Written exercise: Reproduce the full listing that appears beneath this instruction exactly.
═════ Source excerpt ═════
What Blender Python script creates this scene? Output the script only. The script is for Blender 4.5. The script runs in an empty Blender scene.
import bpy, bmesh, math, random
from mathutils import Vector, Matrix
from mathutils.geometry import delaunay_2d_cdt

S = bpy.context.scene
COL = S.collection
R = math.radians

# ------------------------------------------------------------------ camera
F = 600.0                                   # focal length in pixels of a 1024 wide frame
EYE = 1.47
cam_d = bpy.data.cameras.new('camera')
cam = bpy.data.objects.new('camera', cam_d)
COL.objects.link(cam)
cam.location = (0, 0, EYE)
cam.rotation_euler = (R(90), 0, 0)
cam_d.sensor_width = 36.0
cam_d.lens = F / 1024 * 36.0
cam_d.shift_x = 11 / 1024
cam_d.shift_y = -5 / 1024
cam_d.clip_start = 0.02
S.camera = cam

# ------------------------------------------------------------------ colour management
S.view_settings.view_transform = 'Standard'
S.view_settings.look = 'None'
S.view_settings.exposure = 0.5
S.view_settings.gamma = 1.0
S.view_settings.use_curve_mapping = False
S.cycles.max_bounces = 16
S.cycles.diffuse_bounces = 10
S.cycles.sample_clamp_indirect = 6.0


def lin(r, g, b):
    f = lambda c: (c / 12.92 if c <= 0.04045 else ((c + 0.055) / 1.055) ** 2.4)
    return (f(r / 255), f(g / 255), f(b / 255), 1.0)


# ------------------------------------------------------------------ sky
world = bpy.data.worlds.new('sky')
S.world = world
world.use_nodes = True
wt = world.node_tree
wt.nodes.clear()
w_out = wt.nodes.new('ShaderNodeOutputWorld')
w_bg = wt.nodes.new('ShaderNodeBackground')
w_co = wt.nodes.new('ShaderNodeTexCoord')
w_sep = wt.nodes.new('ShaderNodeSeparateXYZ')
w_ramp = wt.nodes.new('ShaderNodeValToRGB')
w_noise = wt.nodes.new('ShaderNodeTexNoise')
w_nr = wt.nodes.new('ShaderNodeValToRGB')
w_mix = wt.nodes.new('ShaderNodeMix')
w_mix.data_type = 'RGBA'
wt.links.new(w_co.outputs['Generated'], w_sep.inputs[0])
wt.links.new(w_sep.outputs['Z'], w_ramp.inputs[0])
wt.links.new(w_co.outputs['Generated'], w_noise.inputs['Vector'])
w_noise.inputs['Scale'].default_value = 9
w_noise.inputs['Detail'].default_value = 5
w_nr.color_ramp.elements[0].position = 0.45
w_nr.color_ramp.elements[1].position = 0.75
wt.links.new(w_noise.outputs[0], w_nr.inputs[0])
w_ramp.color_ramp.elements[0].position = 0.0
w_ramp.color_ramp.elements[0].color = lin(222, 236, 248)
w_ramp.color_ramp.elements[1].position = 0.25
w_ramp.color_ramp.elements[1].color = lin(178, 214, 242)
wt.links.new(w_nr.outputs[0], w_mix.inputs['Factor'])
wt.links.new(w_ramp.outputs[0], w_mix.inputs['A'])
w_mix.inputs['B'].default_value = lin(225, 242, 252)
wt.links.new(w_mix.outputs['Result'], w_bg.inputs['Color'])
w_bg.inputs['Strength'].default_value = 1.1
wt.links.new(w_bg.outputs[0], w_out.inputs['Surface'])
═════
Response for this exercise:
What Blender Python script creates this scene? Output the script only. The script is for Blender 4.5. The script runs in an empty Blender scene.
import bpy, bmesh, math, random
from mathutils import Vector, Matrix
from mathutils.geometry import delaunay_2d_cdt

S = bpy.context.scene
COL = S.collection
R = math.radians

# ------------------------------------------------------------------ camera
F = 600.0                                   # focal length in pixels of a 1024 wide frame
EYE = 1.47
cam_d = bpy.data.cameras.new('camera')
cam = bpy.data.objects.new('camera', cam_d)
COL.objects.link(cam)
cam.location = (0, 0, EYE)
cam.rotation_euler = (R(90), 0, 0)
cam_d.sensor_width = 36.0
cam_d.lens = F / 1024 * 36.0
cam_d.shift_x = 11 / 1024
cam_d.shift_y = -5 / 1024
cam_d.clip_start = 0.02
S.camera = cam

# ------------------------------------------------------------------ colour management
S.view_settings.view_transform = 'Standard'
S.view_settings.look = 'None'
S.view_settings.exposure = 0.5
S.view_settings.gamma = 1.0
S.view_settings.use_curve_mapping = False
S.cycles.max_bounces = 16
S.cycles.diffuse_bounces = 10
S.cycles.sample_clamp_indirect = 6.0


def lin(r, g, b):
    f = lambda c: (c / 12.92 if c <= 0.04045 else ((c + 0.055) / 1.055) ** 2.4)
    return (f(r / 255), f(g / 255), f(b / 255), 1.0)


# ------------------------------------------------------------------ sky
world = bpy.data.worlds.new('sky')
S.world = world
world.use_nodes = True
wt = world.node_tree
wt.nodes.clear()
w_out = wt.nodes.new('ShaderNodeOutputWorld')
w_bg = wt.nodes.new('ShaderNodeBackground')
w_co = wt.nodes.new('ShaderNodeTexCoord')
w_sep = wt.nodes.new('ShaderNodeSeparateXYZ')
w_ramp = wt.nodes.new('ShaderNodeValToRGB')
w_noise = wt.nodes.new('ShaderNodeTexNoise')
w_nr = wt.nodes.new('ShaderNodeValToRGB')
w_mix = wt.nodes.new('ShaderNodeMix')
w_mix.data_type = 'RGBA'
wt.links.new(w_co.outputs['Generated'], w_sep.inputs[0])
wt.links.new(w_sep.outputs['Z'], w_ramp.inputs[0])
wt.links.new(w_co.outputs['Generated'], w_noise.inputs['Vector'])
w_noise.inputs['Scale'].default_value = 9
w_noise.inputs['Detail'].default_value = 5
w_nr.color_ramp.elements[0].position = 0.45
w_nr.color_ramp.elements[1].position = 0.75
wt.links.new(w_noise.outputs[0], w_nr.inputs[0])
w_ramp.color_ramp.elements[0].position = 0.0
w_ramp.color_ramp.elements[0].color = lin(222, 236, 248)
w_ramp.color_ramp.elements[1].position = 0.25
w_ramp.color_ramp.elements[1].color = lin(178, 214, 242)
wt.links.new(w_nr.outputs[0], w_mix.inputs['Factor'])
wt.links.new(w_ramp.outputs[0], w_mix.inputs['A'])
w_mix.inputs['B'].default_value = lin(225, 242, 252)
wt.links.new(w_mix.outputs['Result'], w_bg.inputs['Color'])
w_bg.inputs['Strength'].default_value = 1.1
wt.links.new(w_bg.outputs[0], w_out.inputs['Surface'])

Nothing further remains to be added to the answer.